Show vs. Tell Revisited

Show vs. tell is one of the toughest things for beginning writers to grasp.   You’d think that exposition would be easy.  It is, when you’re explaining something.  But you can’t do that through a whole book, or your reader will get tired.

To show readers something takes more time and more words, but it brings your prose to life.  Would you rather see a movie, or have your friend tell you about it like “And then the Brad Pitt guy took this thing, and he shot this other guy with it, and then the villain—I can’t remember his name, but you would know him—blew up the bridge and they flew through the air—“ et al.

A while ago, I wrote a post trying to explain the difference between show and tell in writing.  Well, I was reading back through some old entries and realized my examples were WRONG WRONG WRONG.

I think I finally get it (let’s hope so).  After doing rewrites of certain bits of my book Rose’s Hostage and forcing myself to take time to read more, I was able to see the concept more clearly.

Telling is just like it says, telling.

Buffy and Xander were terrified of the Powder Demon and its deadly spray, which rendered its victims immobile before their skin dissolved from their flesh.

Yeah, okay, but it’s dull.   Try this instead:

Buffy’s chest tightened, a fist squeezing her throat shut.  Her legs wobbled and she halted.  The Powder Demon hadn’t seen them yet.  She glanced at Xander and saw his eyes roll back in his head, and caught him as he fainted.  Her skin itched as she thought of the poor cop, dissolving like a piece of soap coated with the Demon’s spray.

Nowhere in here do I tell you Buffy and Xander are scared, but you figure it out from the way they are acting.

Please don’t do it with Hollywood dialogue, like this example where Joker tells Batman the incredibly obvious:

“Why, look, it’s the Batman,” Joker whispered, his foul breath drifting into the captured hero’s face.  “You thought you could keep your secret identity a secret, didn’t you? But then you crashed your Batcycle on the slippery oil I poured on the roadway.  And then your wallet fell out of your cape!  Sloppy, sloppy.  I’ve got you now, Bruce Wayne!”

Urp!

Skipping a scene entirely and telling about it later also works for transitions when:

  • Your character is doing something tedious that you don’t want to waste time on before the next scene. Your scenes should advance the plot, not describe someone’s bathroom routine, unless you’re establishing character.
  • You’re starting a new book or new episode and want to review (re Harry at the Dursleys house in each subsequent Harry Potter book).

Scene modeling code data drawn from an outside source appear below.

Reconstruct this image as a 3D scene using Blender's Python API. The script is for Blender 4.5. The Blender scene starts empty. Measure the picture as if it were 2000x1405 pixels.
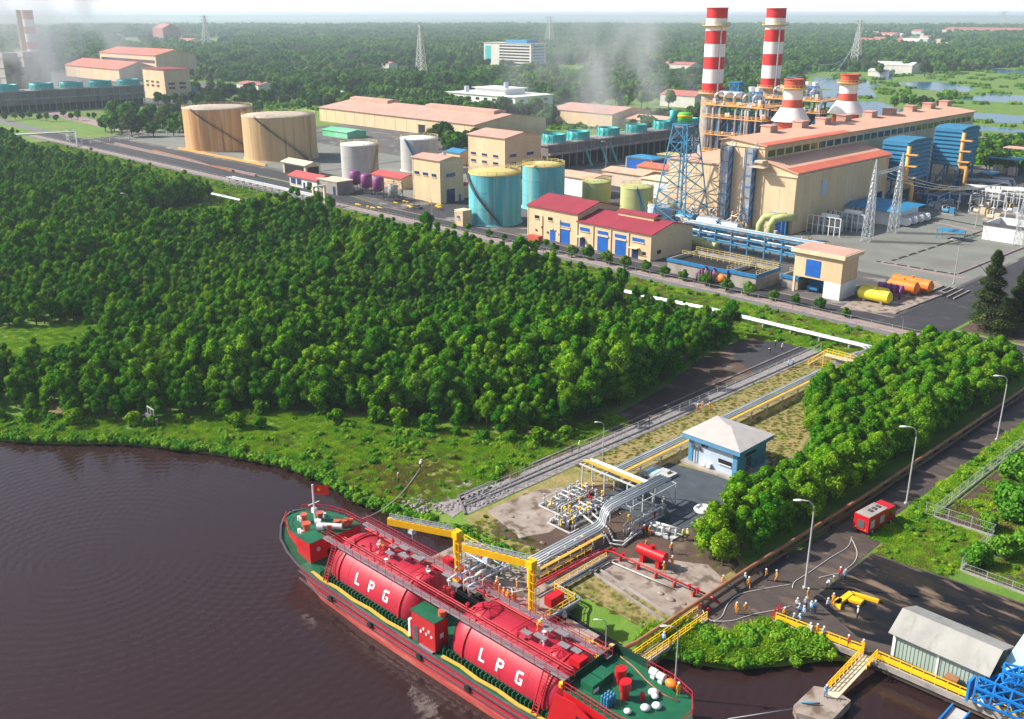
import bpy, bmesh, math, random
from mathutils import Vector, Matrix, noise
random.seed(7)
rad = math.radians
SC = bpy.context.scene
COL = SC.collection
# ------------------------------------------------------------------ camera
H = 70.0
PITCH = math.atan((702.5 - 28) / 1900.0)
YAW = 45.5
cam = bpy.data.cameras.new('camera')
cam.sensor_width = 36; cam.lens = 34.2
cam.clip_start = 0.5; cam.clip_end = 120000
camo = bpy.data.objects.new('camera', cam); COL.objects.link(camo)
camo.location = (0, 0, H)
camo.rotation_euler = (rad(90) - PITCH, 0, rad(YAW))
SC.camera = camo
# ------------------------------------------------------------------ light
SUN_EL = 39.0
SUN_DIR = Vector((-0.80, -0.60, 0)).normalized()      # horizontal direction towards the sun
SUN_DIR = Vector((SUN_DIR.x * math.cos(rad(SUN_EL)), SUN_DIR.y * math.cos(rad(SUN_EL)), math.sin(rad(SUN_EL))))
w = bpy.data.worlds.new('World'); SC.world = w; w.use_nodes = True
nt = w.node_tree; nt.nodes.clear()
sky = nt.nodes.new('ShaderNodeTexSky'); sky.sky_type = 'NISHITA'; sky.sun_disc = False
sky.sun_elevation = rad(SUN_EL); sky.sun_rotation = math.atan2(SUN_DIR.x, SUN_DIR.y)
sky.air_density = 1.0; sky.dust_density = 2.5; sky.altitude = 50
bg = nt.nodes.new('ShaderNodeBackground'); bg.inputs[1].default_value = 0.10
wo = nt.nodes.new('ShaderNodeOutputWorld')
# white haze blended into the sky colour low over the horizon
tcw = nt.nodes.new('ShaderNodeTexCoord'); sx = nt.nodes.new('ShaderNodeSeparateXYZ'); nt.links.new(tcw.outputs['Generated'], sx.inputs[0])
mrw = nt.nodes.new('ShaderNodeMapRange'); mrw.inputs[1].default_value = -0.01; mrw.inputs[2].default_value = 0.10; mrw.inputs[3].default_value = 1; mrw.inputs[4].default_value = 0; mrw.interpolation_type = 'SMOOTHSTEP'; nt.links.new(sx.outputs[2], mrw.inputs[0])
mxw = nt.nodes.new('ShaderNodeMix'); mxw.data_type = 'RGBA'; mxw.inputs[7].default_value = (8.6, 9.0, 9.4, 1); nt.links.new(mrw.outputs[0], mxw.inputs[0]); nt.links.new(sky.outputs[0], mxw.inputs[6])
nt.links.new(mxw.outputs[2], bg.inputs[0]); nt.links.new(bg.outputs[0], wo.inputs[0])
sl = bpy.data.lights.new('sun', 'SUN'); sl.energy = 5.0; sl.angle = rad(0.5); sl.color = (1.0, 0.94, 0.84)
so = bpy.data.objects.new('sun', sl); COL.objects.link(so)
so.rotation_euler = SUN_DIR.to_track_quat('Z', 'Y').to_euler(); so.location = (-100, -100, 200)
SC.view_settings.view_transform = 'Standard'; SC.view_settings.look = 'None'
SC.view_settings.exposure = 0.66; SC.view_settings.gamma = 1.0; SC.view_settings.use_curve_mapping = False
SC.render.engine = 'CYCLES'
SC.cycles.max_bounces = 6; SC.cycles.volume_bounces = 0; SC.cycles.transparent_max_bounces = 8
SC.cycles.volume_step_rate = 4.0; SC.cycles.volume_max_steps = 64
SC.render.resolution_x = 1024; SC.render.resolution_y = 719

# ------------------------------------------------------------------ survey helpers
# plan axes: +X and +Y run along the two directions of the plant's own grid; photograph pixels are only used to survey points on real planes
_c, _s = math.cos(PITCH), math.sin(PITCH)
_a = rad(90 - YAW)
UX, UY = (math.sin(_a), -math.cos(_a)), (math.cos(_a), math.sin(_a))
def hit(px, py, ax='z', val=0.0):
    a = (px - 1000) / 1900.0; b = (702.5 - py) / 1900.0
    dx, dy, dz = a, _c + b * _s, -_s + b * _c
    d = (dx * UX[0] + dy * UX[1], dx * UY[0] + dy * UY[1], dz)
    i = 'xyz'.index(ax); o = (0, 0, H)
    t = (val - o[i]) / d[i]
    return Vector(tuple(o[k] + d[k] * t for k in range(3)))
def G(px, py, z=0.0):
    v = hit(px, py, 'z', z); return v.x, v.y
def proj(X, Y, Z):
    wx = X * UX[0] + Y * UY[0]; wy = X * UX[1] + Y * UY[1]; z = Z - H
    f = wy * _c - z * _s; u = wy * _s + z * _c
    return 1000 + 1900 * wx / f, 702.5 - 1900 * u / f, f
def hz(x, y, py):
    lo, hi = -5.0, 120.0
    for _ in range(40):
        m = (lo + hi) / 2
        if proj(x, y, m)[1] > py: lo = m
        else: hi = m
    return lo

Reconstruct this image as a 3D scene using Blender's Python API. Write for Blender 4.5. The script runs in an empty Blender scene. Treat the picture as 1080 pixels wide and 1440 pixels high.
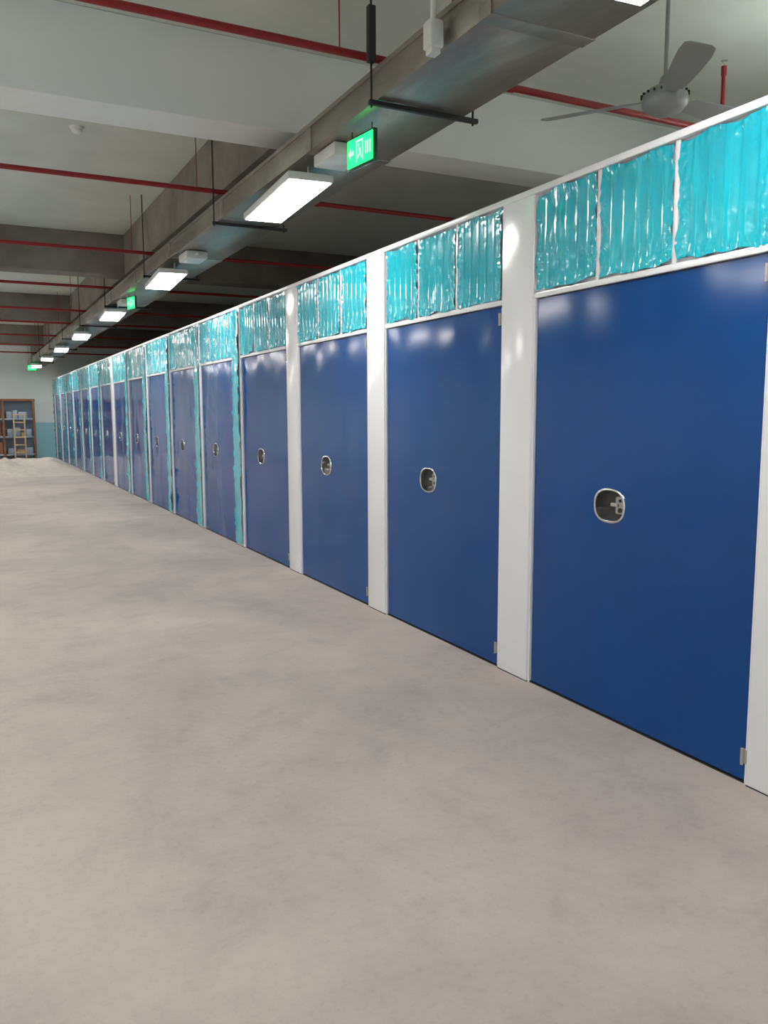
import bpy, bmesh, math, random
from mathutils import Matrix, Vector, noise
random.seed(7)
S=bpy.context.scene
COL=bpy.context.collection
# ---------------------------------------------------------------- materials
def mat(name,color,rough=.5,metal=0,spec=.5,coat=0,emit=None,estr=0):
    m=bpy.data.materials.new(name); m.use_nodes=True
    b=m.node_tree.nodes['Principled BSDF']
    b.inputs['Base Color'].default_value=(*color,1)
    b.inputs['Roughness'].default_value=rough
    b.inputs['Metallic'].default_value=metal
    b.inputs['Specular IOR Level'].default_value=spec
    b.inputs['Coat Weight'].default_value=coat
    b.inputs['Coat Roughness'].default_value=.12
    if emit:
        b.inputs['Emission Color'].default_value=(*emit,1)
        b.inputs['Emission Strength'].default_value=estr
    return m
def nodes(m): return m.node_tree.nodes, m.node_tree.links, m.node_tree.nodes['Principled BSDF']
def tex_coord(m,scale=(1,1,1),rot=0):
    n,l,b=nodes(m)
    g=n.new('ShaderNodeNewGeometry'); mp=n.new('ShaderNodeMapping'); mp.inputs['Scale'].default_value=scale
    mp.inputs['Rotation'].default_value=(0,0,rot)
    l.new(g.outputs['Position'],mp.inputs['Vector']); return mp.outputs['Vector']
def noise_n(m,vec,scale,detail=4,rough=.55,dist=0,ridged=False):
    n,l,b=nodes(m); t=n.new('ShaderNodeTexNoise')
    if ridged:
        t.noise_type='RIDGED_MULTIFRACTAL'; t.normalize=True
    t.inputs['Scale'].default_value=scale; t.inputs['Detail'].default_value=detail
    t.inputs['Roughness'].default_value=rough; t.inputs['Distortion'].default_value=dist
    l.new(vec,t.inputs['Vector']); return t.outputs['Fac']
def math_n(m,op,a,b2):
    n,l,b=nodes(m); t=n.new('ShaderNodeMath'); t.operation=op
    for i,v in enumerate((a,b2)):
        if isinstance(v,(int,float)): t.inputs[i].default_value=v
        else: l.new(v,t.inputs[i])
    return t.outputs[0]
def ramp(m,fac,stops):
    n,l,b=nodes(m); r=n.new('ShaderNodeValToRGB'); e=r.color_ramp.elements
    while len(e)<len(stops): e.new(.5)
    for i,(p,c) in enumerate(stops):
        e[i].position=p; e[i].color=(*c,1)
    l.new(fac,r.inputs['Fac']); return r.outputs['Color']
def mix(m,fac,a,b_,mode='MIX'):
    n,l,b=nodes(m); x=n.new('ShaderNodeMix'); x.data_type='RGBA'; x.blend_type=mode
    if isinstance(fac,(int,float)): x.inputs[0].default_value=fac
    else: l.new(fac,x.inputs[0])
    l.new(a,x.inputs[6]); l.new(b_,x.inputs[7]); return x.outputs[2]
def bump(m,fac,strength,dist):
    n,l,b=nodes(m); x=n.new('ShaderNodeBump'); x.inputs['Strength'].default_value=strength
    x.inputs['Distance'].default_value=dist; l.new(fac,x.inputs['Height']); l.new(x.outputs[0],b.inputs['Normal']); return x
# floor : dusty concrete
M_floor=mat('dusty_concrete',(.4,.36,.34),.75,spec=.25)
v=tex_coord(M_floor); n,l,b=nodes(M_floor)
vs=tex_coord(M_floor,(1,.35,1),.25)
c1=ramp(M_floor,noise_n(M_floor,v,.45,5,.6,.5),[(.3,(.385,.34,.32)),(.5,(.48,.42,.385)),(.7,(.58,.505,.455))])
c2=ramp(M_floor,noise_n(M_floor,v,2.6,8,.74,.4),[(.33,(.76,.77,.80)),(.5,(.96,.96,.96)),(.62,(1,1,1)),(.8,(1.0,.97,.94))])
c=mix(M_floor,.6,c1,c2,'MULTIPLY')
c4=ramp(M_floor,noise_n(M_floor,vs,1.4,5,.65,.6),[(.32,(.83,.82,.84)),(.52,(1,1,1))])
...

In Rose’s Hostage,  I originally had the bank robber musing about his lost money like this:

Joshua had been surprised and shocked when he showed up at Stefano Barbieri’s dry cleaners, one of the front businesses for the money laundering operation and his preferred pickup point, and Stefano told him it was gone.  He and Stefano had gone out back and had a little argument about not checking with him first.  In fact, his knuckles were still scraped raw. 

Dull, boring and blah.

In revision, that ended up as a really fun scene by itself.  I was able to establish a motive for Barbieri to later ID the bank robber and tie up a loose end from an earlier cut.

Heh heh.  Revision is fun.

The best cinematic example I know of show vs. tell is George Lucas’ 1971 science fiction film TXH 1138, starring Robert Duvall and Donald Pleasance.  A dystopian society is revealed to us not through voice-over narration, but through the daily activities of the title character, everyday-type dialogue (no exposition) and setting.  Gradually we come to realize how these people are living.

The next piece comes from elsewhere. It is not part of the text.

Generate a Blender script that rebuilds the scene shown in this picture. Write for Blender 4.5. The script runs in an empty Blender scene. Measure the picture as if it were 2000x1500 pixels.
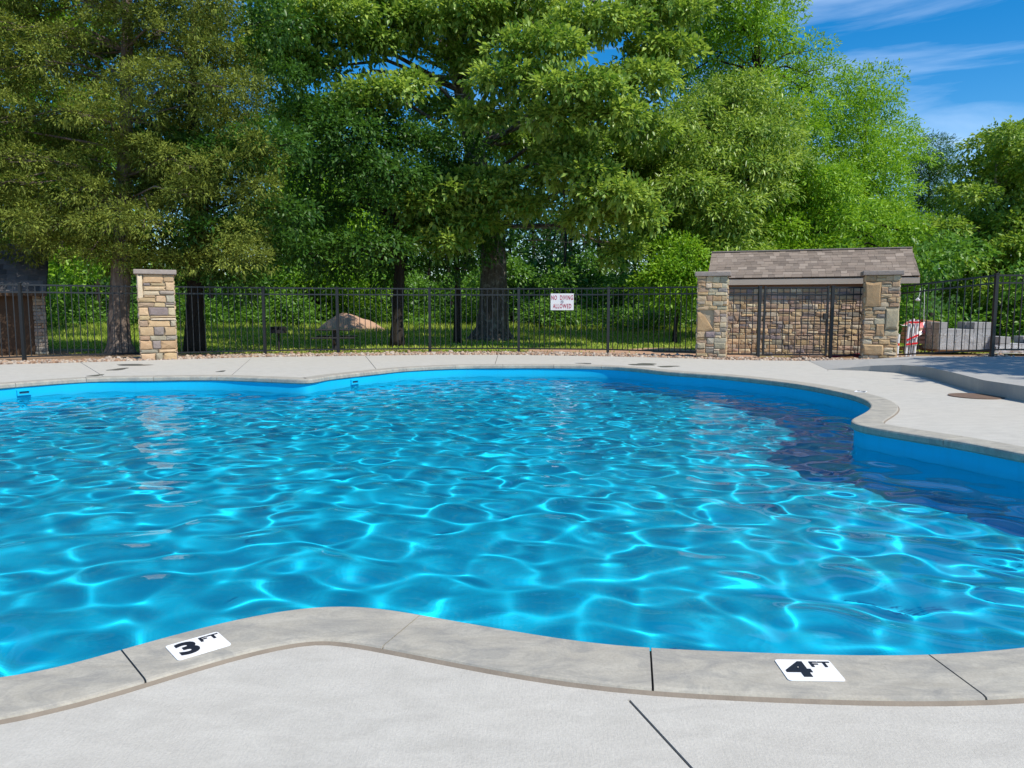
import bpy, bmesh, math, random
import numpy as np
from mathutils import Vector, Matrix
from mathutils.geometry import delaunay_2d_cdt

# ------------------------------------------------------------------ camera, light, exposure
S = bpy.context.scene
COL = S.collection
F = 1455.0; PITCH = math.radians(5.8); H = 1.2
cam_d = bpy.data.cameras.new("camera"); cam = bpy.data.objects.new("camera", cam_d)
COL.objects.link(cam); S.camera = cam
cam_d.sensor_width = 36.0; cam_d.lens = 36.0 * F / 2000.0
cam_d.clip_start = 0.05; cam_d.clip_end = 2000
cam.location = (0, 0, H); cam.rotation_euler = (math.pi/2 - PITCH, 0, 0)

SUN_EL = math.radians(52); SUN_AZ = math.atan2(0.74, -0.67)      # clockwise from +Y
SUN_DIR = Vector((math.sin(SUN_AZ)*math.cos(SUN_EL), math.cos(SUN_AZ)*math.cos(SUN_EL), math.sin(SUN_EL)))
W = bpy.data.worlds.new("World"); S.world = W; W.use_nodes = True
nt = W.node_tree; nt.nodes.clear()
def wn(t, **k):
    n = nt.nodes.new(t)
    for a, v in k.items(): setattr(n, a, v)
    return n
sky = wn('ShaderNodeTexSky', sky_type='NISHITA', sun_disc=False, sun_elevation=SUN_EL, sun_rotation=SUN_AZ,
         altitude=300, air_density=1.0, dust_density=0.3, ozone_density=2.5)
hs = wn('ShaderNodeHueSaturation'); hs.inputs['Saturation'].default_value = 1.5; hs.inputs['Value'].default_value = 0.72
tc = wn('ShaderNodeTexCoord'); mp = wn('ShaderNodeMapping'); mp.inputs['Scale'].default_value = (1.0, 1.6, 9.0)
mp.inputs['Rotation'].default_value = (0.10, 0.16, 0)
nz = wn('ShaderNodeTexNoise'); nz.inputs['Scale'].default_value = 1.9; nz.inputs['Detail'].default_value = 7; nz.inputs['Roughness'].default_value = .58
nz.inputs['Distortion'].default_value = .5
cr = wn('ShaderNodeValToRGB'); cr.color_ramp.elements[0].position = .46; cr.color_ramp.elements[1].position = .80
cr.color_ramp.elements[1].color = (.27, .27, .27, 1)
mx = wn('ShaderNodeMix', data_type='RGBA'); mx.inputs['B'].default_value = (7.5, 8.3, 9.2, 1)
bg = wn('ShaderNodeBackground'); bg.inputs['Strength'].default_value = 0.15
ow = wn('ShaderNodeOutputWorld')
L = nt.links.new
L(sky.outputs[0], hs.inputs['Color']); L(hs.outputs[0], mx.inputs['A']); L(tc.outputs['Generated'], mp.inputs[0]); L(mp.outputs[0], nz.inputs['Vector'])
L(nz.outputs[0], cr.inputs[0]); L(cr.outputs[0], mx.inputs['Factor']); L(mx.outputs['Result'], bg.inputs[0]); L(bg.outputs[0], ow.inputs[0])

sd = bpy.data.lights.new("sun", 'SUN'); sun = bpy.data.objects.new("sun", sd); COL.objects.link(sun)
sd.energy = 3.55; sd.angle = math.radians(0.5); sd.color = (1, .94, .83)
sun.rotation_euler = (-SUN_DIR).to_track_quat('-Z', 'Y').to_euler(); sun.location = (30, -15, 40)
sd.cycles.is_caustics_light = True

S.view_settings.view_transform = 'Standard'; S.view_settings.look = 'None'
S.view_settings.exposure = 0.58; S.view_settings.gamma = 1.0; S.view_settings.use_curve_mapping = False
S.render.engine = 'CYCLES'
cy = S.cycles
cy.max_bounces = 9; cy.diffuse_bounces = 4; cy.glossy_bounces = 4; cy.transmission_bounces = 8; cy.transparent_max_bounces = 8
cy.caustics_refractive = True; cy.caustics_reflective = False; cy.blur_glossy = 0.5
cy.sample_clamp_indirect = 6.0
cy.use_denoising = True
try: cy.denoiser = 'OPENIMAGEDENOISE'; cy.denoising_prefilter = 'ACCURATE'; cy.denoising_input_passes = 'RGB_ALBEDO_NORMAL'
except Exception: pass
cy.use_adaptive_sampling = True; cy.adaptive_threshold = 0.008

# ------------------------------------------------------------------ survey: photo ray -> point in the place
def ray(x, y):
    u = (x-1000)/F; v = (750-y)/F
    return Vector((u, math.cos(PITCH)+v*math.sin(PITCH), -math.sin(PITCH)+v*math.cos(PITCH)))
def G(x, y, z=0.0):
    r = ray(x, y); return r*((z-H)/r.z) + Vector((0, 0, H))
def AT(x, y, Y):
    r = ray(x, y); return r*(Y/r.y) + Vector((0, 0, H))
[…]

Showing is easy in film but not so much with prose.  Practice with some of your own work.  Look for examples where you’ve told your readers what you want them to know, and see if you can’t expand a little and show them instead.

2 thoughts on “Show vs. Tell Revisited

  1. Good stuff, thanks for sharing your thoughts. I love that you picked a Buffy and Xander scene as your show versus tell example!
    In my workshop in Kansas this summer, we talked a lot about when to show versus tell, which scenes you want to show and what parts of the story you can ‘skip over’ with a bit of quick telling to connect the more important scenes.
    I never saw TXH 1138 – going to have to add that to the (very long) list of things to check out!